─── RECORD EXCERPTS

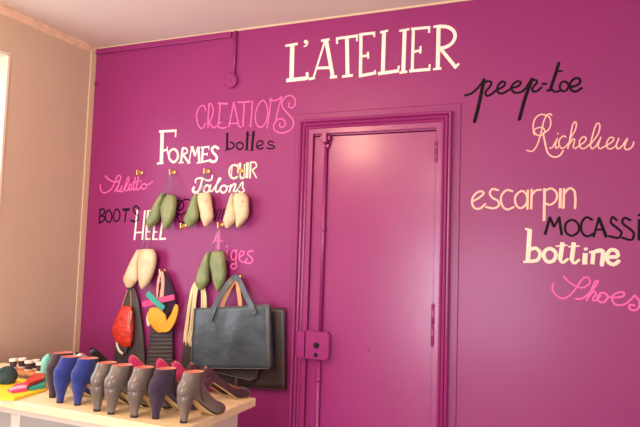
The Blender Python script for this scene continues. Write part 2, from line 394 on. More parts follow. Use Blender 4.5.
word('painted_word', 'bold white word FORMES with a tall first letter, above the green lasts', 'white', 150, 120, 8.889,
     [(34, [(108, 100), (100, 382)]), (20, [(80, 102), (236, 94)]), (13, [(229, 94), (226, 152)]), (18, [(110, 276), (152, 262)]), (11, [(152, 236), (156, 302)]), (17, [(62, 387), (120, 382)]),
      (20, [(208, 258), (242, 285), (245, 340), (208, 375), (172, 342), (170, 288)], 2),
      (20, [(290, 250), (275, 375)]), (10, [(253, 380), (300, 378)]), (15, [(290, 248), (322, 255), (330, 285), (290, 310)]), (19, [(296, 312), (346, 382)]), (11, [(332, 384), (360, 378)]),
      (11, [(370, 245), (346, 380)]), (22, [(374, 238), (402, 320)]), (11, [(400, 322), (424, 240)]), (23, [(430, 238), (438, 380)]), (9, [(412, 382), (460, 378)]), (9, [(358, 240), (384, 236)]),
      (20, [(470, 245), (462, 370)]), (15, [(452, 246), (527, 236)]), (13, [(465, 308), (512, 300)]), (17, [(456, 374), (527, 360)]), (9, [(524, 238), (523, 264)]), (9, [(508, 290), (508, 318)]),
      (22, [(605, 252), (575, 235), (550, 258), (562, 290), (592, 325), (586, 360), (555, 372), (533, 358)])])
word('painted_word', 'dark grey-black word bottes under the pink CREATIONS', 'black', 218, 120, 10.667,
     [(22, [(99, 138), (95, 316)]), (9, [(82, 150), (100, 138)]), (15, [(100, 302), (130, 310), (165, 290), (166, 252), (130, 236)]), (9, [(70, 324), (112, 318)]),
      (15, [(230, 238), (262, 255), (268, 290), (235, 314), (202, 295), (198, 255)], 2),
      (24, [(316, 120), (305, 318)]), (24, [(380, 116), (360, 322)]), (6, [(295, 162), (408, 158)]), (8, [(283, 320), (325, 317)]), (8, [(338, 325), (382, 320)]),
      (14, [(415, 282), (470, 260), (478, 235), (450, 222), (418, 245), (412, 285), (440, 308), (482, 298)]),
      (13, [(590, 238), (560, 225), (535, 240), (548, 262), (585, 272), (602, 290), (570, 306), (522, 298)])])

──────
─── RECORD EXCERPTS

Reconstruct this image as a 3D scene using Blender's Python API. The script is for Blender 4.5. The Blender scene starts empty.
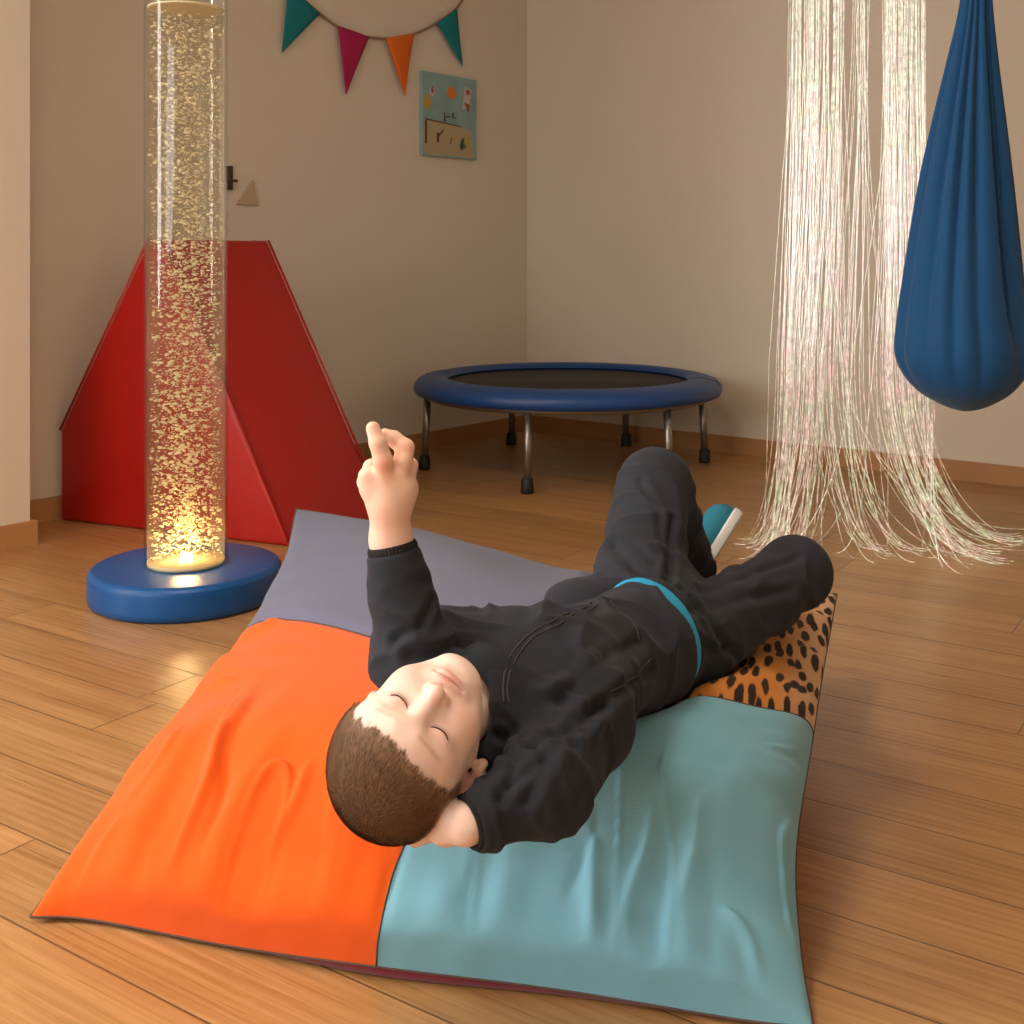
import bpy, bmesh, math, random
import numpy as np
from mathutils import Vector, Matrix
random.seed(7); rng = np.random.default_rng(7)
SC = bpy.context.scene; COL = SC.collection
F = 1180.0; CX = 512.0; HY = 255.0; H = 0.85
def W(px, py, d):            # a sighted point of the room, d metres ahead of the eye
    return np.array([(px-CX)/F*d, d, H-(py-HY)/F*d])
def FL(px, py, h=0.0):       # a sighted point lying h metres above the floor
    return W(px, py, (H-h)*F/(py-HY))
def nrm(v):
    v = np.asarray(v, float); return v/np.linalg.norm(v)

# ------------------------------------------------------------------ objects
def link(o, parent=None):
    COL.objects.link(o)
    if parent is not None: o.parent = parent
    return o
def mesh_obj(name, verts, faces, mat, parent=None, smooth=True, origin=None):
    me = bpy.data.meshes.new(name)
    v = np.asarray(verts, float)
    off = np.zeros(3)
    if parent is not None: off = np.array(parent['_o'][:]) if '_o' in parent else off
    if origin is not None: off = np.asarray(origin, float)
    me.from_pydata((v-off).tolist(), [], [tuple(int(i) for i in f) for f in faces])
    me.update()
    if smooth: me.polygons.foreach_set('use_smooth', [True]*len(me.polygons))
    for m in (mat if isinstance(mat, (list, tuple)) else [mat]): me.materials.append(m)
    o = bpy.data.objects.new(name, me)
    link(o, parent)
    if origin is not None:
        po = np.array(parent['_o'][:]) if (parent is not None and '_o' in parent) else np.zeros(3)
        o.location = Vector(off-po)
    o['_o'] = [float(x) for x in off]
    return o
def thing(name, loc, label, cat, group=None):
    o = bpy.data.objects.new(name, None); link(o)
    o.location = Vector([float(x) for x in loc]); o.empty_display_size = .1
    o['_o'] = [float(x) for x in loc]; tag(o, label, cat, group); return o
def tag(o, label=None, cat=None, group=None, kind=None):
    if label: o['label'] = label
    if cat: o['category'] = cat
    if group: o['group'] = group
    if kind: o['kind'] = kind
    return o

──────
─── RECORD EXCERPTS

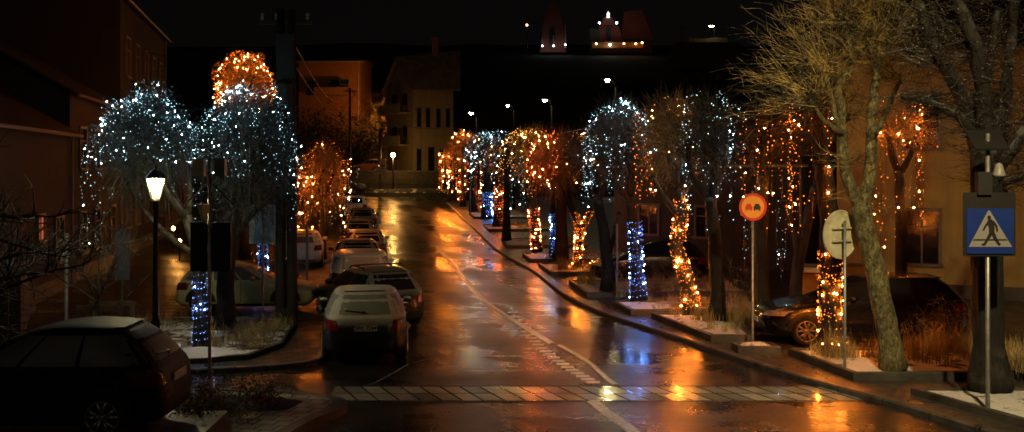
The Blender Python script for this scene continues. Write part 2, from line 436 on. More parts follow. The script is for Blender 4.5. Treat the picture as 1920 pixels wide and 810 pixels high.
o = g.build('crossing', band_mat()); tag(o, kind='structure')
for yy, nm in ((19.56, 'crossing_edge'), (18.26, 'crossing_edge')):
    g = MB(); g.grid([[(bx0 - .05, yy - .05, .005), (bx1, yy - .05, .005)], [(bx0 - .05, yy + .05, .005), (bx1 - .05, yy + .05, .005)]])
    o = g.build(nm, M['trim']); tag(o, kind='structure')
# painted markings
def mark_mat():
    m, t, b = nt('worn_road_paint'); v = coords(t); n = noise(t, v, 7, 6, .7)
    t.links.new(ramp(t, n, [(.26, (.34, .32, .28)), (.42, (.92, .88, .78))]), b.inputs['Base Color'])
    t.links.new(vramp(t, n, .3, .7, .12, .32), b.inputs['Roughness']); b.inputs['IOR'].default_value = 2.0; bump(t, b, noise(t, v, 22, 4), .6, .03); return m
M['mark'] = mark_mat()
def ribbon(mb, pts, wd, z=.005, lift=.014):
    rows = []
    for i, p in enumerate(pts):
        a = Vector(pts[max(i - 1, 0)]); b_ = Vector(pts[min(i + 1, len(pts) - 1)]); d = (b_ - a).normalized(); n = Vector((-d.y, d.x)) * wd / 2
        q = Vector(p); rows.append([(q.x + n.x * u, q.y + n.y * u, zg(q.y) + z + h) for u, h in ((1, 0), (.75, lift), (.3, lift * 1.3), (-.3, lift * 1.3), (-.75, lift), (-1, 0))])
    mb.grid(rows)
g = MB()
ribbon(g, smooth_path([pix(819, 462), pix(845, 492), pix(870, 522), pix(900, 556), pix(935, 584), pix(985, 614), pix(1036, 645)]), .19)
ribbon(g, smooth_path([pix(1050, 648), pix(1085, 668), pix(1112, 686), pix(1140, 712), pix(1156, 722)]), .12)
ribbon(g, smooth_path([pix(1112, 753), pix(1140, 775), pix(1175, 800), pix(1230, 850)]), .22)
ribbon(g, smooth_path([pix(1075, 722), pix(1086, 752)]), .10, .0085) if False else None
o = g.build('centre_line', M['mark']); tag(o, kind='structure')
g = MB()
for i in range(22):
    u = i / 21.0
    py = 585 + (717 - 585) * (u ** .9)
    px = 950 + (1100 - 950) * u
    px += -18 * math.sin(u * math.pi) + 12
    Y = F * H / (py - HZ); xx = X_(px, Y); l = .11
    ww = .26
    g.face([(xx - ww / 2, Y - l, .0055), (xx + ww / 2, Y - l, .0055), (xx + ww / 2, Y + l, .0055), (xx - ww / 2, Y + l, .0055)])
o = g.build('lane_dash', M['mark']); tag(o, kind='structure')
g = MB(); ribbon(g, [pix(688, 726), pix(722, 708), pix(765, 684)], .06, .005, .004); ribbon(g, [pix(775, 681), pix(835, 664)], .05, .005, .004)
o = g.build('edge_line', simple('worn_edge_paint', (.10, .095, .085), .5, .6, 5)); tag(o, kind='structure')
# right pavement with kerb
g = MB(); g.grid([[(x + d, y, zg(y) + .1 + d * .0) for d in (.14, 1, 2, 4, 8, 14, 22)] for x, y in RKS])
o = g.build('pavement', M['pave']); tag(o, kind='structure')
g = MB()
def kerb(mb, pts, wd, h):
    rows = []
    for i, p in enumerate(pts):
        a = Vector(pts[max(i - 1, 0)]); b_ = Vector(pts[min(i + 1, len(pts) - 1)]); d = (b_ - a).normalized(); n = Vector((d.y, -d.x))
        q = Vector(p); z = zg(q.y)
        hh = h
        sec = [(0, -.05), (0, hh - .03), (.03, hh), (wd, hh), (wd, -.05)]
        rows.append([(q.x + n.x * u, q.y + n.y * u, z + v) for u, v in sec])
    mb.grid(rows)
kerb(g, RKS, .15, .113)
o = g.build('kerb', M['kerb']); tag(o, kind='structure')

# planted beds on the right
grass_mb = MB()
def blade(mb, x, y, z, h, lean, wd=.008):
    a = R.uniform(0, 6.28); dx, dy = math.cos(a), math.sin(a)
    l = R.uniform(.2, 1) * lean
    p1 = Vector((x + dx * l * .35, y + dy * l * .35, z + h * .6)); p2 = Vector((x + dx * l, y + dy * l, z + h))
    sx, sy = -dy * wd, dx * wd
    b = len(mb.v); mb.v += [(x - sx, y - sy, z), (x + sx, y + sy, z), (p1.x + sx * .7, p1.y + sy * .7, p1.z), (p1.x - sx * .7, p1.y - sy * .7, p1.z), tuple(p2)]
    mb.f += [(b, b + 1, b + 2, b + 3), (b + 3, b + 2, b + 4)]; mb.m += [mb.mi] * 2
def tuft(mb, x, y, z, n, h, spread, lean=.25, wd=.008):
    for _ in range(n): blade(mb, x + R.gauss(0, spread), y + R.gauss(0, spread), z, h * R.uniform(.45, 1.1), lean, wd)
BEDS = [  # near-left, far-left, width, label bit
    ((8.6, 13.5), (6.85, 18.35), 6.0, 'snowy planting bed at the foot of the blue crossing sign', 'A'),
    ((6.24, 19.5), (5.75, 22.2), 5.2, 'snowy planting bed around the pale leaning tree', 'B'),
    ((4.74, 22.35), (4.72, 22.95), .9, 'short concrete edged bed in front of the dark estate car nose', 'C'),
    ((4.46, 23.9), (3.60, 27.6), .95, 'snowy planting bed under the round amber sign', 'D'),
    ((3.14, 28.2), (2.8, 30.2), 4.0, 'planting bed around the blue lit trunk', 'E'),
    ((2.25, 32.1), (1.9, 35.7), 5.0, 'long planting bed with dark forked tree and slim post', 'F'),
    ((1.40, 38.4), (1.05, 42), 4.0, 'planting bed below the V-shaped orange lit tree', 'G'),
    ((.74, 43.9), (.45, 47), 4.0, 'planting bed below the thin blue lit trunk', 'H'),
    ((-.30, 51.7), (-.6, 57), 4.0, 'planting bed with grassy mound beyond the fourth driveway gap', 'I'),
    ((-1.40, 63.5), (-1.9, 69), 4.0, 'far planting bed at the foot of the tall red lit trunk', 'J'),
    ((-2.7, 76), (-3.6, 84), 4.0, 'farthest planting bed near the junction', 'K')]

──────

**THE PROBLEM**
Select every line of the material above holding the word "Write" and copy it.

**SOLUTION**
The Blender Python script for this scene continues. Write part 2, from line 394 on. More parts follow. Use Blender 4.5.
The Blender Python script for this scene continues. Write part 2, from line 436 on. More parts follow. The script is for Blender 4.5. Treat the picture as 1920 pixels wide and 810 pixels high.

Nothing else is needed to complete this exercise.